Even more recently, we say this again with the election postponement story, but with a much faster spin cycle. DeForest Soaries, head of the US Election Assistance Commission, announced that he sent a letter to Homeland Security on July 8th about a number of issues regarding terrorist attack including about how to reschedule elections in case an attack disrupted them. In stories on the July 9th, when Tom Ridge, head of Homeland Security announced briefing of congressmen regarding increased threat during election, Soaries was quoted as complaining about the fact Tom Ridge, hadn't had time to meet with him to discuss these issues. But by July 12th, this became a NYT times conspiracy story when Ridge sent the Soaries letter to Justice to see if there was any legal basis for Federal agencies delaying the election. In these reports, of course, the NYT never mentioned the fact that the Supreme Court already decided this issue in the 2000 elections when it pointed out that the constitution required election rules to be set by state legislatures, not the federal government or state judiciaries. This story isn't really news unless the NYT can spin it into a plot by Ridge, so that is what they do.

Now the NYT's has seen the light. When Cheney's doctor is dismissed because he was having a problem with drug abuse, the real reason for his dismissal disappeared almost immediately. The doctor's drug addiction isn't even mentioned until the end of the story in the NYT about the conspiracy theories that see this as a pretext for Cheney dropping out of the race. When it is mentioned, it is rejected as a reason for the dismissal because Cheney "has known about the 5 year struggle with drug addiction but has no concerns about the care he received," making it sound like Cheney knew for five years about this, when he clearly didn't.

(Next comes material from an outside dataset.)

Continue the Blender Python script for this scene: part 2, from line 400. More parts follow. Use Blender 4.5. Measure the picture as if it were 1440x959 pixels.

Of course, the fact that this was all publicly announced, like all of these other stories, doesn't mean it isn't a conspiracy or, as the NYT says, "The vice president must put aside his obsession with secrecy..." Just like the military must put aside its obsession with secrecy when it announced the Abu Ghraib problem in January, or the Bush campaign must put aside its obsession with secrecy in announcing back in February that the military destroyed some records, or Tom Ridge must get over his obsession with secrecy in announcing the sending of Soaries' letter to Justice for a legal opinion. Thank goodness that we have the NYT to uncover these sinister plots by figuring out that these announcements are really a secret plan to keep secrets by announcing them publicly, knowing that the media usually ignores announcements by a Republican administration.